2016 General Election Polls: Latest Trump And Clinton Election Polling Results Still Show Hillary Clinton Leading Donald Trump Nationally And In Battleground States

The 2016 general election polls suggest it may be too late for an "October Surprise." FBI Director Comey's letter to Republicans in Congress about the Clinton email investigation shouldn't have any real impact on the outcome of the 2016 campaign. Not to mention, early voting results make it unlikely we're going to see a Donald Trump presidency.

Across the election polling results, Hillary Clinton now leads Donald Trump by anywhere from five to 15 points nationally. And Clinton – in general – leads by much more in many of the all-important battleground states like Florida, North Carolina, and Pennsylvania. Clinton is even challenging Trump in red state strongholds like Georgia and Arizona.

General Election Polling Results

Despite the fact that Donald Trump and his campaign cronies keep referring to online polling conducted by Republican-leaning sites showing he's in the lead, virtually all of the legitimate 2016 election polls show Hillary Clinton has a big lead nationally.
Moving from the general to the specific polls, the latest Pew Research national poll shows that in a two-person race between Hillary Clinton and Donald Trump, Clinton leads Trump by seven points, 50-43. The ABC News poll yesterday gives Clinton a six-point lead over Trump.

In the USA TODAY/Suffolk University poll, CNN reports that Clinton leads Trump 47-38 points – or nine points – in a four person presidential race. This is extremely relevant, because we actually have a four-person race this year. Even if the third party candidates have absolutely no chance in the polls, they can still influence the outcome of the 2016 election.

Donald Trump at Texas rally. The 2016 election polls give Trump cause to worry.
Donald Trump at Texas rally. The 2016 general election polls give Trump cause to worry. [Image by Tom Pennington/Getty Images]

Even more alarming for the Trump campaign, the latest Reuters/Ipsos poll of early voting indicates that Hillary Clinton leads Donald Trump by a whopping 15 points. Almost 20,000,000 Americans have already voted in the 2016 general election, and as reported by NPR, it's expected that as many as 50 million people could vote early.

This makes it clear how difficult it would be for a last-minute "October Surprise" from WikiLeaks, Julian Assange, or FBI Director Comey to change the outcome.

Battleground States' Election Polling Results

The general consensus in the 2016 election polls is that Hillary Clinton is pulling away or holding her own against Donald Trump in most of the battleground states. Hillary Clinton herself seems to believe that most people have already taken the Clinton "email scandal" into account in their decision.

The 2016 general election polls for North Carolina show Hillary Clinton maintaining her lead and even strengthening it. The most recent Quinnipiac poll in the swing state gives Clinton a four-point lead over Trump. The current North Carolina poll from Emerson has Clinton winning 48 to 45.

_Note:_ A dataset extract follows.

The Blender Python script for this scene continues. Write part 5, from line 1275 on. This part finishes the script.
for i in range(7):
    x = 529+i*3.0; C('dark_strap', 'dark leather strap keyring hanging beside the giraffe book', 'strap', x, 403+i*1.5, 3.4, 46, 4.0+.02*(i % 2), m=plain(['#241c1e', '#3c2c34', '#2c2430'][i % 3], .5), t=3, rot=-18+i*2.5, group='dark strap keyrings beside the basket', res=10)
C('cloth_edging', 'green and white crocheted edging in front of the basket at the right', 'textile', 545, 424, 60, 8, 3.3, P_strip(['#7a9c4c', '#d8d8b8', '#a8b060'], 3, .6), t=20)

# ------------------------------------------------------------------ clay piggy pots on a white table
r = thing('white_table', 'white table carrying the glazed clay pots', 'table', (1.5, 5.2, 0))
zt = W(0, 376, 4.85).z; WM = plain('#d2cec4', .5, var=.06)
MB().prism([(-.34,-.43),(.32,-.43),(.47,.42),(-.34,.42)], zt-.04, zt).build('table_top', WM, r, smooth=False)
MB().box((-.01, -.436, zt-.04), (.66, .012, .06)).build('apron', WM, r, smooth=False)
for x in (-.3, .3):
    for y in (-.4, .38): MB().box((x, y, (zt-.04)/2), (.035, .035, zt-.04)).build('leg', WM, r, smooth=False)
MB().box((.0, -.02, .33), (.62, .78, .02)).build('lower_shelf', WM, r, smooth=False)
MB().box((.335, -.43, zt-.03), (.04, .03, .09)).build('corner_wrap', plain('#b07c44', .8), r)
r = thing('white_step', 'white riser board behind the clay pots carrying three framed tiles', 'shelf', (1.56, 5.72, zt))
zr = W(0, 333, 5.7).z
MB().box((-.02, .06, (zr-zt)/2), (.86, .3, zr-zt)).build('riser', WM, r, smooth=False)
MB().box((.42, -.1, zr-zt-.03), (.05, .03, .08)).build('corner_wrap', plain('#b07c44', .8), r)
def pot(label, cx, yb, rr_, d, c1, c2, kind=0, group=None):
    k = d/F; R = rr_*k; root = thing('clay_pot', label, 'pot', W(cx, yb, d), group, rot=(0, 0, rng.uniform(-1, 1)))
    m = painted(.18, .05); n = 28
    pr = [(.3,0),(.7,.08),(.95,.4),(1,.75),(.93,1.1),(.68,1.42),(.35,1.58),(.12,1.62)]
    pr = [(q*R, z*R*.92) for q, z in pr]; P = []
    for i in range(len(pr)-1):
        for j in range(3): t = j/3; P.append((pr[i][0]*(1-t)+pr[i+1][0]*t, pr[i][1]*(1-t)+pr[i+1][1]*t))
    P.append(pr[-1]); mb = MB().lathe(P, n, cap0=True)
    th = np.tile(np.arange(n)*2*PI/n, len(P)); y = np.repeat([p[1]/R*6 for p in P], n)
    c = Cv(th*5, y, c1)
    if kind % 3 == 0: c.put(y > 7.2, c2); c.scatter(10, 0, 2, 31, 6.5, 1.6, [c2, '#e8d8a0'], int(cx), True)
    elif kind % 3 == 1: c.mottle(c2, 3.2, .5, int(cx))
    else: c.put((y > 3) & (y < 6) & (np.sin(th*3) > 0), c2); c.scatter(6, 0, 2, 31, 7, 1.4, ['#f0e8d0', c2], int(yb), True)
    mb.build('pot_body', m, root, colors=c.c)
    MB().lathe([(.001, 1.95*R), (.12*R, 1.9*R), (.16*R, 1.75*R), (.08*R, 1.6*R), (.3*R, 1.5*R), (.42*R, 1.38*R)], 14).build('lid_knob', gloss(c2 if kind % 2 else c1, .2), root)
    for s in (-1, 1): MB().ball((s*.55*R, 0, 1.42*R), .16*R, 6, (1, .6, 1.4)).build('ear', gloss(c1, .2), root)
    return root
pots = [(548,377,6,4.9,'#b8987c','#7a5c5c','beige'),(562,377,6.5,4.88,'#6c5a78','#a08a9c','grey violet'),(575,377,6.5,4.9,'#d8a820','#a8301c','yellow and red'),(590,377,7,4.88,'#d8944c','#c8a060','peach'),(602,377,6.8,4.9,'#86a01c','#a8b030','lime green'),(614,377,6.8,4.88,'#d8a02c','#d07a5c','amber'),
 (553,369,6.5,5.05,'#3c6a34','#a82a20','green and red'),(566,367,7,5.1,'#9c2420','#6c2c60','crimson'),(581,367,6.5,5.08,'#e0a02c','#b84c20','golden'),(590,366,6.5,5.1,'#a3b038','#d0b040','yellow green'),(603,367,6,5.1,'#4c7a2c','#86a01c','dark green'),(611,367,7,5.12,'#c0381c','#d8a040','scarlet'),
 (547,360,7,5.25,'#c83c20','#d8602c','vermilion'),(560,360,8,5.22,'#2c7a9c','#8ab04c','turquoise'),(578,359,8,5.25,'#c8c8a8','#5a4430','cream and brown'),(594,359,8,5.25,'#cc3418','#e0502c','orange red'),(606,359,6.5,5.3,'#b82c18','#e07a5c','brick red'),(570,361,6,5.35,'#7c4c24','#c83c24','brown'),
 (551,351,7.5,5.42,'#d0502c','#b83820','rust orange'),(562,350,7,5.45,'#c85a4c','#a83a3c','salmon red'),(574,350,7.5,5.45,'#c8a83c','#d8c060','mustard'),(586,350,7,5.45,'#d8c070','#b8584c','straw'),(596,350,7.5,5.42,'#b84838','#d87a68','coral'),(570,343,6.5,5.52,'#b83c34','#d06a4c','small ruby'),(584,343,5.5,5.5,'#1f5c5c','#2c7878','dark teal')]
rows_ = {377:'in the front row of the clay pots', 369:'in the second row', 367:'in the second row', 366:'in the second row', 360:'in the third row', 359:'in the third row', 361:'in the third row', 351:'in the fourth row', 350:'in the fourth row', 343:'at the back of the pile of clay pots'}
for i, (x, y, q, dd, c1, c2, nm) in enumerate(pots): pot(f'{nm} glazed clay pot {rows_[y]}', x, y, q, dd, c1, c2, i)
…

Friday's Morning Call poll has Clinton beating Trump 45-39 in Pennsylvania. Yesterday's 2016 election poll for Pennsylvania by Emerson gives Hillary a seven-point lead in that vital battleground state. At one point, the Trump campaign had fantasized about winning Pennsylvania, but that seems unlikely now.

In Florida election polls, things are looking no better for Donald Trump and his beleaguered campaign staff. All of the endless Trump scandals over the last few months – and particularly over the last few weeks – have taken their toll on Trump's support. The fact that the University of North Florida election poll shows Trump behind by four points in a four-person race means he's probably not going to win this key battleground state.

It should be noted that – statistically speaking – it would be virtually impossible for any Republican candidate running in the 2016 election to win the overall electoral college vote without also winning Florida.

It's becoming clear that the 2016 general election polls are unlikely to shift from their current numbers in the short time left until election day. Even in the major battleground states, early voting may make it impossible for any accusations from Republicans – or Russian operatives – to change the narrative of this year's presidential election.